— Short task —
Isolate every line in the data with the string "follow" and copy it.

— Data for processing —
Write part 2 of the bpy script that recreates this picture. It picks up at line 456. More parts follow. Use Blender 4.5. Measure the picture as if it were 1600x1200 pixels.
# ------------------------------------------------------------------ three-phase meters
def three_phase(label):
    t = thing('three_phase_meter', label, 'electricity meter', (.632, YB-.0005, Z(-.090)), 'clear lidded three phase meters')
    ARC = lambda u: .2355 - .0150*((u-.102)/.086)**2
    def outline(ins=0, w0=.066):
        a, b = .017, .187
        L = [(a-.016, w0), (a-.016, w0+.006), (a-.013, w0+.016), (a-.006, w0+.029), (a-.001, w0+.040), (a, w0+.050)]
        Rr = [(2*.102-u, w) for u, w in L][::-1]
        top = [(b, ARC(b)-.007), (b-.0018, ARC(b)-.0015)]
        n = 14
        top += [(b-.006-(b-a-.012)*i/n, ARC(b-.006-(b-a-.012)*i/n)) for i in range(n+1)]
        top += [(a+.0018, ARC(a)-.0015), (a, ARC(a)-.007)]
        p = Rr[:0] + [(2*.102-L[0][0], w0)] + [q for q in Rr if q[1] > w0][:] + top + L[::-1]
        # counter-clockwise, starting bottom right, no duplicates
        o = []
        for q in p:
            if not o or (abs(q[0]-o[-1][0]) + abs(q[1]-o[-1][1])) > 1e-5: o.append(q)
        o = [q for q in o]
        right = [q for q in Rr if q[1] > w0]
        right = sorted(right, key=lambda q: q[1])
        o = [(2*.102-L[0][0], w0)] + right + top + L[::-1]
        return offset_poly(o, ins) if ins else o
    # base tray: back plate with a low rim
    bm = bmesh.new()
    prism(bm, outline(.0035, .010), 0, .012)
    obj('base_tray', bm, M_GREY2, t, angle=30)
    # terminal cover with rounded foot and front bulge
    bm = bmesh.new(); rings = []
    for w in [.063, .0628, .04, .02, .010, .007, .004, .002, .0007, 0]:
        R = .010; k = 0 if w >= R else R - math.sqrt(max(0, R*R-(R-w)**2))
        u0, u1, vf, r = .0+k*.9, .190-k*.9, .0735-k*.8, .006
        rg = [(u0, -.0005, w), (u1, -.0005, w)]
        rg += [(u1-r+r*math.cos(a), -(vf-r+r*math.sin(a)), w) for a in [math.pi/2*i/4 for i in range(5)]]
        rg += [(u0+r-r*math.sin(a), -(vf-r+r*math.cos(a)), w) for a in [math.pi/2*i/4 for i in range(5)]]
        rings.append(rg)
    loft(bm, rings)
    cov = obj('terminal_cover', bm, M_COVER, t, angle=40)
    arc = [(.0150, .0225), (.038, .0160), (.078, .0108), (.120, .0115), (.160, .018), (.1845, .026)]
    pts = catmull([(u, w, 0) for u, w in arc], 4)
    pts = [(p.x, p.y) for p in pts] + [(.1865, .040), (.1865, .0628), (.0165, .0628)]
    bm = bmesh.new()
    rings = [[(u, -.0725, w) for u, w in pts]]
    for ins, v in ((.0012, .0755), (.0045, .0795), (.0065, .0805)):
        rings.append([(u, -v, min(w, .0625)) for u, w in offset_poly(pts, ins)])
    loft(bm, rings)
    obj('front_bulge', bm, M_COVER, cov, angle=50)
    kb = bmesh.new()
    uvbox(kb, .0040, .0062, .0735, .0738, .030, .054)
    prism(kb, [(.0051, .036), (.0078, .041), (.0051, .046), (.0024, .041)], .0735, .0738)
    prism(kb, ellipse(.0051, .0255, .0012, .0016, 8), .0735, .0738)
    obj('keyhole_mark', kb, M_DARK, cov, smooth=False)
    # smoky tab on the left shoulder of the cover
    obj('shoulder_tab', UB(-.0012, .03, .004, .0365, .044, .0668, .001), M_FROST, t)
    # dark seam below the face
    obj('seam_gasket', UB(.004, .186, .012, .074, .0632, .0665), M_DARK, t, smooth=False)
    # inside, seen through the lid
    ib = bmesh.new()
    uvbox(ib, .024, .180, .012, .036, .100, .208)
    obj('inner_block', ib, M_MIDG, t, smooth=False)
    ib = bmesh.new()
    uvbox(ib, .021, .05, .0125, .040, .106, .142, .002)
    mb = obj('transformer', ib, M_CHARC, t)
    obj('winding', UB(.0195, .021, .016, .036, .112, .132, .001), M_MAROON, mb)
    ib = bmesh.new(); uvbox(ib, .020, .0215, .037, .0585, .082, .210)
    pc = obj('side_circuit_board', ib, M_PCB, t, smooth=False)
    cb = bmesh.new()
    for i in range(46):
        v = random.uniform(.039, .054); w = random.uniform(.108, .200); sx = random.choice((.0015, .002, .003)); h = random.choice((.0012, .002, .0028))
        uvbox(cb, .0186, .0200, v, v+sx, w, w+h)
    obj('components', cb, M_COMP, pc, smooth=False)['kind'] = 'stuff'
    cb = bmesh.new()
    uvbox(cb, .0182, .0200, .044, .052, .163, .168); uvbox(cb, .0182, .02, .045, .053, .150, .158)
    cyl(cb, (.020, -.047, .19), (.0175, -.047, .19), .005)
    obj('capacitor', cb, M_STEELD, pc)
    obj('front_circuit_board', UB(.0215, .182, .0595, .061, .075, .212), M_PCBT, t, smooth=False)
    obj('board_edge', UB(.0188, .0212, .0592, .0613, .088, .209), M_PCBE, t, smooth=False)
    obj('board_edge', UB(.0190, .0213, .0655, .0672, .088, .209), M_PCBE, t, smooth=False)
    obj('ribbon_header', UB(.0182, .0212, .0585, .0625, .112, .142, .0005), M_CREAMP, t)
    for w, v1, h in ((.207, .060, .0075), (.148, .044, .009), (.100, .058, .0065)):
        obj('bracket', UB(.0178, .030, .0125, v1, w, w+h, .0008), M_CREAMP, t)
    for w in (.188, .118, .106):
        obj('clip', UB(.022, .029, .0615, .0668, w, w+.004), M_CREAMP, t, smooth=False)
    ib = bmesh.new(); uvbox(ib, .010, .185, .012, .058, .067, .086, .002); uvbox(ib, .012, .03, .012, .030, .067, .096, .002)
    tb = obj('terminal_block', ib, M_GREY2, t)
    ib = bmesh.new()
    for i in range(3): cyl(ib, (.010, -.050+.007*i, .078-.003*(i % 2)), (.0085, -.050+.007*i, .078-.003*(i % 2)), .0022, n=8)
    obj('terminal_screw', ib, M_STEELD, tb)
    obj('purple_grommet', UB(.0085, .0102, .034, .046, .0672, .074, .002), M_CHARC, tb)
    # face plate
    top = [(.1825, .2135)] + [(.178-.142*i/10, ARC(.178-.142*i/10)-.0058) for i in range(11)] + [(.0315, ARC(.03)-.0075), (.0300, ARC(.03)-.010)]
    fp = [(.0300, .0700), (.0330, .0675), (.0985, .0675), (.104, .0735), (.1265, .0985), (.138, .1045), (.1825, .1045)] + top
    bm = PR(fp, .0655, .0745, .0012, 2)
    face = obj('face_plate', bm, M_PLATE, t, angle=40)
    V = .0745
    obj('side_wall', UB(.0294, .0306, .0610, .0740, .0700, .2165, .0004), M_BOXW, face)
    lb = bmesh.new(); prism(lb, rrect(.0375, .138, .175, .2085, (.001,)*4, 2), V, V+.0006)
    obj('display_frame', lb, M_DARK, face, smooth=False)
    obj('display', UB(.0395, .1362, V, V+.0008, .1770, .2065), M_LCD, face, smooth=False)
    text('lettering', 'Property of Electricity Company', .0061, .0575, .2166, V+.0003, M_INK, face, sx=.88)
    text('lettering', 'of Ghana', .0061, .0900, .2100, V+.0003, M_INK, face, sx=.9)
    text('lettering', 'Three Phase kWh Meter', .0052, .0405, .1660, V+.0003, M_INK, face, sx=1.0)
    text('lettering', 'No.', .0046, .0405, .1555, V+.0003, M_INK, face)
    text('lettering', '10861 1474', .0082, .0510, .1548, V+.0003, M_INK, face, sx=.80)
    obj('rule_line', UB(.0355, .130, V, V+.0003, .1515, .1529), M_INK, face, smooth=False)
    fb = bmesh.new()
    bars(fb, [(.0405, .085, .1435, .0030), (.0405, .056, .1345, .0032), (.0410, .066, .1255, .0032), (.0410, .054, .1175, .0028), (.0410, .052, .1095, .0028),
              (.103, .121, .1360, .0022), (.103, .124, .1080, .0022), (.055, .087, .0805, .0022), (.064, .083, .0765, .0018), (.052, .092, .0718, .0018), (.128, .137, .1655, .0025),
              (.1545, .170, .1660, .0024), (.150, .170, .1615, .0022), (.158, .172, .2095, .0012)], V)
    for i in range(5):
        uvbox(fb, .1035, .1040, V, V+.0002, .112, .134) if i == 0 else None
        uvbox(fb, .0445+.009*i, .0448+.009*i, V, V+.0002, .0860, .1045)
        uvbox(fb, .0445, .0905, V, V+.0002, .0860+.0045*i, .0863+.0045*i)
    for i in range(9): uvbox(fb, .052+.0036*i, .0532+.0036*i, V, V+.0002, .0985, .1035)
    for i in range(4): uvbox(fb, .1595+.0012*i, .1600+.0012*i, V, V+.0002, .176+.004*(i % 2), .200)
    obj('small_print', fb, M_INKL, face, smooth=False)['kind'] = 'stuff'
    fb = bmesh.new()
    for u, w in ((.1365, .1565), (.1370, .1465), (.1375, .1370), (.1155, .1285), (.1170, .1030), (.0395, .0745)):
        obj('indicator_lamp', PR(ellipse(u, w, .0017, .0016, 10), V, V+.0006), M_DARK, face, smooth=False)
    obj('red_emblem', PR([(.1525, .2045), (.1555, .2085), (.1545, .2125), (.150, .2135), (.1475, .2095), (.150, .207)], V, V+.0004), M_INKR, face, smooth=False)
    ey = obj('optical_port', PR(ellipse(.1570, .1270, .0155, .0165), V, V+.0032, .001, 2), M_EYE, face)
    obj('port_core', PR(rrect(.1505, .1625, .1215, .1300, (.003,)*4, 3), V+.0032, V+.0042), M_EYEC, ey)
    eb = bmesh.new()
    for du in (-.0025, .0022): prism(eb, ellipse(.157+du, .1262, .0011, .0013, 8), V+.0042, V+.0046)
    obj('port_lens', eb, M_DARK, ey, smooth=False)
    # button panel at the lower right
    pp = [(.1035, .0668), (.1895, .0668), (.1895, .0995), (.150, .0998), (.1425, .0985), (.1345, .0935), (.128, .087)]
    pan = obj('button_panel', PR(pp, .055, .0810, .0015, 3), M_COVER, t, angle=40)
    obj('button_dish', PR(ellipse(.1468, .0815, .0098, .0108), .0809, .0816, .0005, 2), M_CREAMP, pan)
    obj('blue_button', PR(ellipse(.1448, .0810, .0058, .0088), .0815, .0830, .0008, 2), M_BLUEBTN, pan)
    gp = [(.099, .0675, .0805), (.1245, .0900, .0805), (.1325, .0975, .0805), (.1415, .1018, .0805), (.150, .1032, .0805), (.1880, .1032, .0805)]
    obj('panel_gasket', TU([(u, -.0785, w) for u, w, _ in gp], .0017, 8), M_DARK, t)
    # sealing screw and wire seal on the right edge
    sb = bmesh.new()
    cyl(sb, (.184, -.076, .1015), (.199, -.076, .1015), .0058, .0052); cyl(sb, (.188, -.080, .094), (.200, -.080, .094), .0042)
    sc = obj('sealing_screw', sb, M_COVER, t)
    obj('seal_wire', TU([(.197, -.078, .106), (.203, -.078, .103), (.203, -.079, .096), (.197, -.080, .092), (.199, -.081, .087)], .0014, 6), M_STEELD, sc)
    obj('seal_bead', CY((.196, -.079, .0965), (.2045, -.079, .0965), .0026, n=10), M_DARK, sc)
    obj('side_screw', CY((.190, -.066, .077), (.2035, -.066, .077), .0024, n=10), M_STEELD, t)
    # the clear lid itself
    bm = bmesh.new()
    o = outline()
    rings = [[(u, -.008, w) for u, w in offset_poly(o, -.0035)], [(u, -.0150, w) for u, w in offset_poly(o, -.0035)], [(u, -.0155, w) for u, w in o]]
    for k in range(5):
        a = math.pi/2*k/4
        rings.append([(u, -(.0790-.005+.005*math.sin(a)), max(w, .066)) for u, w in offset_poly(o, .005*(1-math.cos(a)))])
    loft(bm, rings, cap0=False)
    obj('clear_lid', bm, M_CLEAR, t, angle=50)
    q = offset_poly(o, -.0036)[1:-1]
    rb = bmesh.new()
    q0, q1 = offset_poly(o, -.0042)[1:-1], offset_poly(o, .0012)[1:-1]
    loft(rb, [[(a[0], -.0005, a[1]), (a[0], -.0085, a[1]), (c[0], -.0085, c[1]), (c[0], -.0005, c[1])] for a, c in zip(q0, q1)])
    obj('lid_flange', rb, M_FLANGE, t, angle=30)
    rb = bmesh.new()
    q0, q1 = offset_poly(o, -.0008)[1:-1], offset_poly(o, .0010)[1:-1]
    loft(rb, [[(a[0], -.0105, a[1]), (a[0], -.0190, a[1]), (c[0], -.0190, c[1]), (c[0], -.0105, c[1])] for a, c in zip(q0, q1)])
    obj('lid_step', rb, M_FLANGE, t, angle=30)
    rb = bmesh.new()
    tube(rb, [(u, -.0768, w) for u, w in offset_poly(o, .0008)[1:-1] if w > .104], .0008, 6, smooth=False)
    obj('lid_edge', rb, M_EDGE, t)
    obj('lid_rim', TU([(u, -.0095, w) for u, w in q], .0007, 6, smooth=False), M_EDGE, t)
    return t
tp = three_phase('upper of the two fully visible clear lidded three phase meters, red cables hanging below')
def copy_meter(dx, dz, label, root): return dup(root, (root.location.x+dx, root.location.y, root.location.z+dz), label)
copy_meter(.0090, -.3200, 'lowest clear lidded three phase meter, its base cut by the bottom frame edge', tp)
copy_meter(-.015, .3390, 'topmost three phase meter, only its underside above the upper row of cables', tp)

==

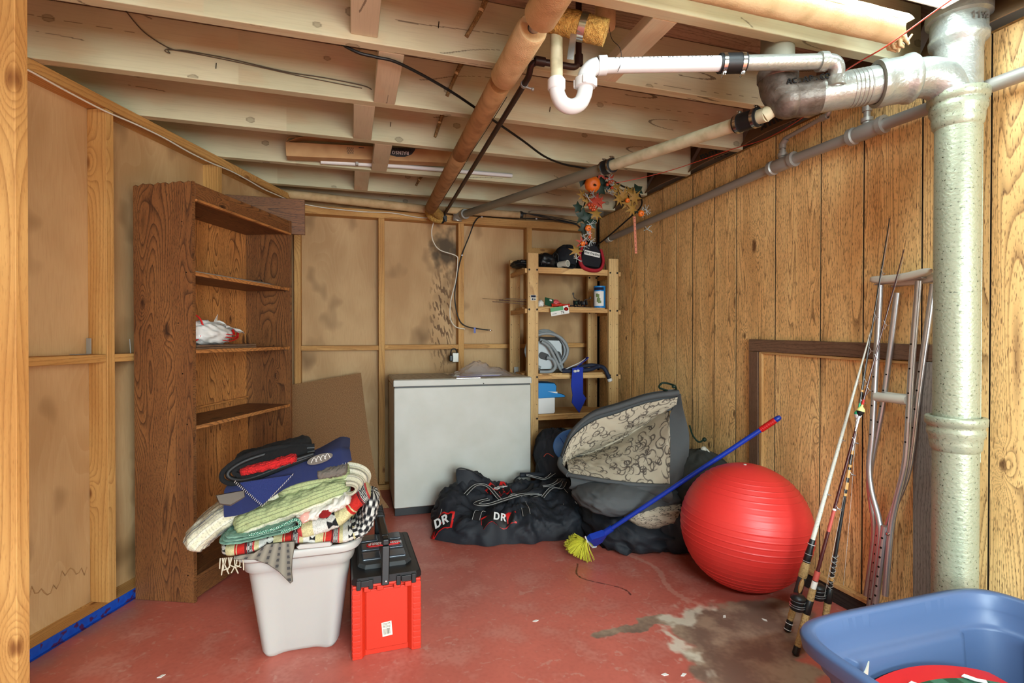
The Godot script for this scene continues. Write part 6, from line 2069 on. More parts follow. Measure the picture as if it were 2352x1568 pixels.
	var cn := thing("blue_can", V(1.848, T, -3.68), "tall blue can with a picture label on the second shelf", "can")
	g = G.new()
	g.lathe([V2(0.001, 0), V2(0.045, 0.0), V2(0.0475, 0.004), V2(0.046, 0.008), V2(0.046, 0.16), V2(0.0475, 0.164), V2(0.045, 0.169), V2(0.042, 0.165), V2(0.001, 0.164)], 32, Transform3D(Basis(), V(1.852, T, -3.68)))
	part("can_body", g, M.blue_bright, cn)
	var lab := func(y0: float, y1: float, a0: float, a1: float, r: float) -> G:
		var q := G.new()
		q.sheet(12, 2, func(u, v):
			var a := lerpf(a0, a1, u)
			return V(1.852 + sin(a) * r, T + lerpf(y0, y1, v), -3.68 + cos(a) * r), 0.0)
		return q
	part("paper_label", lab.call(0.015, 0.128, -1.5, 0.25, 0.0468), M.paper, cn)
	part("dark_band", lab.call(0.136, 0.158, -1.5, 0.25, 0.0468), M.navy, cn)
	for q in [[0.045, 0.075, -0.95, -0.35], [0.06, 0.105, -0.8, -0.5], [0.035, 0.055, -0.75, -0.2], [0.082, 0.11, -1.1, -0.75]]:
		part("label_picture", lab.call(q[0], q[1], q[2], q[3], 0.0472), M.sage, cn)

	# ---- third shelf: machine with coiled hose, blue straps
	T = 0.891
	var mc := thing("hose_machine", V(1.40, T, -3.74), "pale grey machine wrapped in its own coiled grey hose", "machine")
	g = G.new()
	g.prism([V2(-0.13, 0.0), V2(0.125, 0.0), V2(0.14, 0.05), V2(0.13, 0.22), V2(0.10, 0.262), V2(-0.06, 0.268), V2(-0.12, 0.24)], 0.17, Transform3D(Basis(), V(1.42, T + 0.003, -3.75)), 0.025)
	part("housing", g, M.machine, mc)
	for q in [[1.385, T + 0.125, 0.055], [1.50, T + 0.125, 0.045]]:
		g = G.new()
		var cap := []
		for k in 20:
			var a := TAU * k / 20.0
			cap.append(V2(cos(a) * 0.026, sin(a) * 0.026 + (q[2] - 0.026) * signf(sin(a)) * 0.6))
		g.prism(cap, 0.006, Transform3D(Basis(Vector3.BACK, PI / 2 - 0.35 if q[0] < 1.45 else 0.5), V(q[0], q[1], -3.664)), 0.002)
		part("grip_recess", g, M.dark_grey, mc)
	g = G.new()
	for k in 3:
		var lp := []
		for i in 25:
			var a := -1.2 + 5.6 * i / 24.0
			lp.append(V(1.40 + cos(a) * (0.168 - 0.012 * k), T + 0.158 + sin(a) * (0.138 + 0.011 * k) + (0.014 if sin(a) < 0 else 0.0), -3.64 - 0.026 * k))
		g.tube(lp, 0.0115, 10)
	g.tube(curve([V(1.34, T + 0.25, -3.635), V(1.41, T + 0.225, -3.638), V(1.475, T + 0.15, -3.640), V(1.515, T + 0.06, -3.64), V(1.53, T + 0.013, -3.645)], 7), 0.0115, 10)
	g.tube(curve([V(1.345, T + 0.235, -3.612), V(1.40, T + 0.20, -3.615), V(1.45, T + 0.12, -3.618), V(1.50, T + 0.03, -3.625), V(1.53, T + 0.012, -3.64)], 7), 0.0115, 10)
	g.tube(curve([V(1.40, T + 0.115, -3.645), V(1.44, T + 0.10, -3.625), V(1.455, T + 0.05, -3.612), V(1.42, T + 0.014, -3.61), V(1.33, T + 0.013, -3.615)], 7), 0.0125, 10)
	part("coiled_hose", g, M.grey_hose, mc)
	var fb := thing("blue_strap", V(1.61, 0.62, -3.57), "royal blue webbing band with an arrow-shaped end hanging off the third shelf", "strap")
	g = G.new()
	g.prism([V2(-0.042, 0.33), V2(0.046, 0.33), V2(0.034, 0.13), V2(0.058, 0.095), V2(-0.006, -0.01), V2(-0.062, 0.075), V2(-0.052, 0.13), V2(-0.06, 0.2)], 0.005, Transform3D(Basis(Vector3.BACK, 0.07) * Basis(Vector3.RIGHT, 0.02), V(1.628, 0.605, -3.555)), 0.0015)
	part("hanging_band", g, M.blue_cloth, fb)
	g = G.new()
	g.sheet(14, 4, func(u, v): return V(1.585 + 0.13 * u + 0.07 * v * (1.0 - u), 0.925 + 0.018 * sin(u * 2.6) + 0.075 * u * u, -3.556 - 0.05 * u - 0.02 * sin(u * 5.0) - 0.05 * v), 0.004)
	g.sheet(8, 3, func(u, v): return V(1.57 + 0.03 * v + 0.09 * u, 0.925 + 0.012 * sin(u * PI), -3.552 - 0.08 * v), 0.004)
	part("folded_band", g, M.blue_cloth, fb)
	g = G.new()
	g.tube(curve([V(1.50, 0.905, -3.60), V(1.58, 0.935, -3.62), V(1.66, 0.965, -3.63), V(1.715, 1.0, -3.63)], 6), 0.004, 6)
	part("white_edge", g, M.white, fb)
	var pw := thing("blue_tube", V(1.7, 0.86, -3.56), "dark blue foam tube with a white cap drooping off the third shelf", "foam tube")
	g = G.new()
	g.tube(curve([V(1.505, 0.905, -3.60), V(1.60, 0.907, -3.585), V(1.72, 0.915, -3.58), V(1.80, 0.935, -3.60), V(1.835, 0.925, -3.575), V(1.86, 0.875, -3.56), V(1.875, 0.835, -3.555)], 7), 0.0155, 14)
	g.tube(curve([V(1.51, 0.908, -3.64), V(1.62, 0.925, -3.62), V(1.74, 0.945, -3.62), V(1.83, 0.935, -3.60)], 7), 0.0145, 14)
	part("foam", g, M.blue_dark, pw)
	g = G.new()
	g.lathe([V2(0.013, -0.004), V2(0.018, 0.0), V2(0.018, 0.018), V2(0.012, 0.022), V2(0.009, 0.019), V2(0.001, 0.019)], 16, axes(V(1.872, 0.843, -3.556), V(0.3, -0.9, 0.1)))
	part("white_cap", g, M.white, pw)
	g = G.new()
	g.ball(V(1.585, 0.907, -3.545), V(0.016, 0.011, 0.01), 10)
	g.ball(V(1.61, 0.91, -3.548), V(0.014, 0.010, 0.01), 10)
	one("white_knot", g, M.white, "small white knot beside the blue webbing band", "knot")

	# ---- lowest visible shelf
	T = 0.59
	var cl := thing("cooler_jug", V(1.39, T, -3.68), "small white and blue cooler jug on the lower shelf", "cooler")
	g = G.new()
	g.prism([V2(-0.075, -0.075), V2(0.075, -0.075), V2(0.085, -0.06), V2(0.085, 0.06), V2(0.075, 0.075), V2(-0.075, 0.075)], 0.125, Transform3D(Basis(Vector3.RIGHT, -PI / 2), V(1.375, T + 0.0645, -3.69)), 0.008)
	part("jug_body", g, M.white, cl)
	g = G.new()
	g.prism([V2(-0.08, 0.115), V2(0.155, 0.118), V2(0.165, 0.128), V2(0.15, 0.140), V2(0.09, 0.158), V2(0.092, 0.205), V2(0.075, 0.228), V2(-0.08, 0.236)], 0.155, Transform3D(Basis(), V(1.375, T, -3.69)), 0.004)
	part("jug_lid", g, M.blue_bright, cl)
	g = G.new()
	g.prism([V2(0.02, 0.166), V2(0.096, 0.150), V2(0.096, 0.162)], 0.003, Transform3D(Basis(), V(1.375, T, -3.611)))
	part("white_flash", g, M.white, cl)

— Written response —
Write part 2 of the bpy script that recreates this picture. It picks up at line 456. More parts follow. Use Blender 4.5. Measure the picture as if it were 1600x1200 pixels.
The Godot script for this scene continues. Write part 6, from line 2069 on. More parts follow. Measure the picture as if it were 2352x1568 pixels.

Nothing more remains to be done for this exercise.